DATA SEGMENT:
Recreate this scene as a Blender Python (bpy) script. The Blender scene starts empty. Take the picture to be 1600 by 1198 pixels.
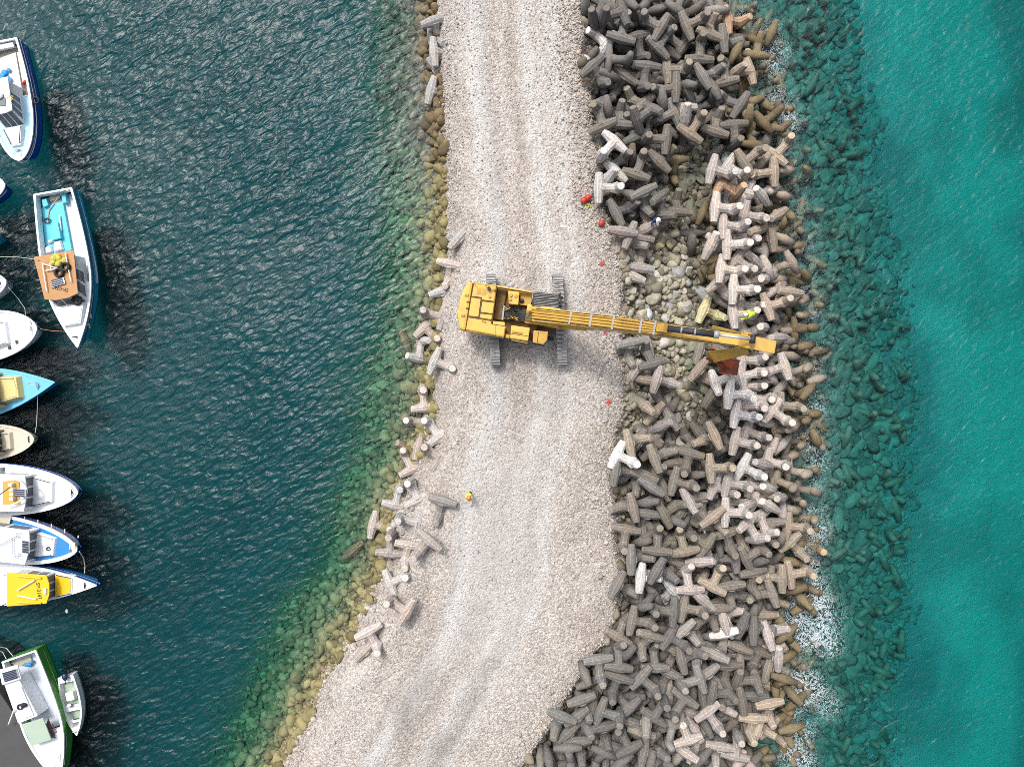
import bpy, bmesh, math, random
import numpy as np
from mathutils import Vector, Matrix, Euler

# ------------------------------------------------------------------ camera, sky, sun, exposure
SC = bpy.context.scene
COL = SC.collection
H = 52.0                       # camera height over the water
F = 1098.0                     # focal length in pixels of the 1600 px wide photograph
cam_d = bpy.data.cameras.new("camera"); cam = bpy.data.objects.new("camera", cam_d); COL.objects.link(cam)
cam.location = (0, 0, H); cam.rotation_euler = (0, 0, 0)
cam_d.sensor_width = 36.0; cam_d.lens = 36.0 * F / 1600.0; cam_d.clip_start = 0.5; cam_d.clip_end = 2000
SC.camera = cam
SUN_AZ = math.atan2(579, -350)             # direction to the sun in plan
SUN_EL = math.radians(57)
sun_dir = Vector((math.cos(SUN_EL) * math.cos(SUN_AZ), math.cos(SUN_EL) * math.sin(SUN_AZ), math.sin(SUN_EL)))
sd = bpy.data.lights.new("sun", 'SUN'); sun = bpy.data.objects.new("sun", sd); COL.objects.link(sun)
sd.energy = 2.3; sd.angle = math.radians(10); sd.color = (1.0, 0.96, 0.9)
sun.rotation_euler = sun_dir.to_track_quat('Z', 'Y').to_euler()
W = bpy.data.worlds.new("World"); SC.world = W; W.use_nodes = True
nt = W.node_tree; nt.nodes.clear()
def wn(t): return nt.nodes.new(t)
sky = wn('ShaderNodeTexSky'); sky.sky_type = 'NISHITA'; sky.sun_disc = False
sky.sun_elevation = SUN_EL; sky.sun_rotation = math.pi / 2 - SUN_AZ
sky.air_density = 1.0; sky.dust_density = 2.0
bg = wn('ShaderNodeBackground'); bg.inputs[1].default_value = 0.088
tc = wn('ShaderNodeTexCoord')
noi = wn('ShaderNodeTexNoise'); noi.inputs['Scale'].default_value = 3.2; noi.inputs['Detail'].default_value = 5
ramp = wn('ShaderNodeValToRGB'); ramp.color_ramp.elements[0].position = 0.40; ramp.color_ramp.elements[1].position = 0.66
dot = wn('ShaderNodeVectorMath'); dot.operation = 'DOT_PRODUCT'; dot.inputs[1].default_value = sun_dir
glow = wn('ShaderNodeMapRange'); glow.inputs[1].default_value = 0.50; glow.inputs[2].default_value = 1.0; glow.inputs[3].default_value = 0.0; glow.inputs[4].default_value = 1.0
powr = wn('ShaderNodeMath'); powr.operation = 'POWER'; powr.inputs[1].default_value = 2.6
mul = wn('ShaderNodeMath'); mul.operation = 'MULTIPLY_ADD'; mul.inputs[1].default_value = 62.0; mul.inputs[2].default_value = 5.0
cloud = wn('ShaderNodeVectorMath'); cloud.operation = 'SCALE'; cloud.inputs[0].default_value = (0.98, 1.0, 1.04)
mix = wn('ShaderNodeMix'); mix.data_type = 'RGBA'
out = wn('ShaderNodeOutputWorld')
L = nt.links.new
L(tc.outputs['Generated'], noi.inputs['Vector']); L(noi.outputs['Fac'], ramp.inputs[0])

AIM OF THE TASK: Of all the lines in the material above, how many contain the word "pixels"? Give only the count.

WRITTEN ANSWER: 2